At the moment, the Government is making no inroads into this number. The committee concluded that, even if the present rate of removals was applied to that total, it would take ten to 18 years to remove them.

All this is the end result of a legal process that costs half a million pounds a day and drags on
for months, if not years. Yet those who fail too often disappear, making the law look like the proverbial ass.

Nor is there much cheer for the taxpayers who are forking out 5 million a day on this process (including legal costs), much of it to little or no effect.

But the ultimate irony is that it is the genuine refugees who suffer. Last year, 75 per cent of cases were rejected, but the one in four who was found to be genuine was caught up in the widespread abuse (David Blunketts description) that is causing endless delays.

And, even when granted asylum, they will find themselves the object of suspicion by a public who are well aware that many others have been making false claims. What is to be done? The Government is talking about tagging asylum-seekers while their cases are heard, and the latest gimmick is voicerecognition.

It is surely obvious that both these ploys are simply windowdressing. It will be perfectly open to an asylum-seeker, when he thinks his case will fail, to take off his tag and do a runner. So much for technology.

No. The only humane way forward is a much faster process altogether. This means much more use of detention so that most asylum-seekers are detained while their cases are decided.

This would, of itself, reduce delays by enabling legal advice and interpretation to be available on
the spot. Those found to be genuine could then receive the welcome they deserve, while false claimants would be much easier to remove.

Borders

Meanwhile, the Government is trumpeting the fall in the number of asylum claimants. But it may well be that people are still coming but are not claiming asylum, at least until they are discovered. Even when they are discovered, they may simply be released.

What the Government is not so keen to tell us is that other forms of immigration are going up as asylum claims come down. Foreign immigration has trebled under the present Government. In 2004, it reached 342,000, of which only about 40,000 were asylum-seekers. So immigration, generally, is now seven times that of asylum.

This is where the major problem lies.

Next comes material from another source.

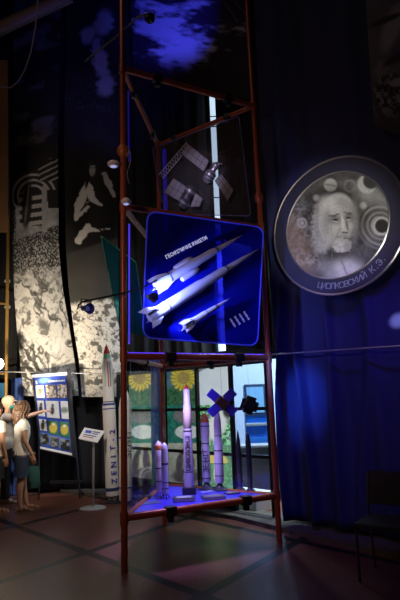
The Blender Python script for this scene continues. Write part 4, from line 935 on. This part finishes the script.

The Government has deliberately encouraged largescale immigration without first securing our borders.

It has also, alone among major European countries, opened our labour market to citizens of the new Eastern European members of the EU on the basis of an absurdly low estimate of the numbers likely to come: 5,000 to 13,000 a year, it said.

So far, 345,000 have come. No one knows how many have gone home. The Government claims that all of this is wonderful news for the economy. Of course, some immigration is certainly valuable, indeed inevitable, in an open economy. But that is not the same thing as largescale immigration.

Target

All international studies show that the benefit to the host community is very small. Most of the benefit goes to immigrants which, of course, is why they come. On the present scale, immigration has a major impact on our infrastructure. Only yesterday, the Government issued household projections which showed that 65,000 houses will be needed every year simply for immigrants. That amounts to one-and-ahalf million houses in the next 23 years.

The Government has recently raised its target for house construction from 150,000 a year to 200,000 a year, with huge effects throughout England. We can now see that this recent increase is entirely down to immigration.

Even more important is the impact on our society. The head of the Commission for Racial Equality said recently that we are sleepwalking towards segregation. He is right, although he dares not make the link with immigration.

The truth is that we cannot integrate a third of a million people into our society every year.

That is obviously impossible, and everyone with an ounce of common sense recognises that to be the case.

It is time the Government addressed this major issue which, as a result of its sheer carelessness, confronts our society.

Sir Andrew Green is a former British Ambassador to Saudi Arabia and Syria.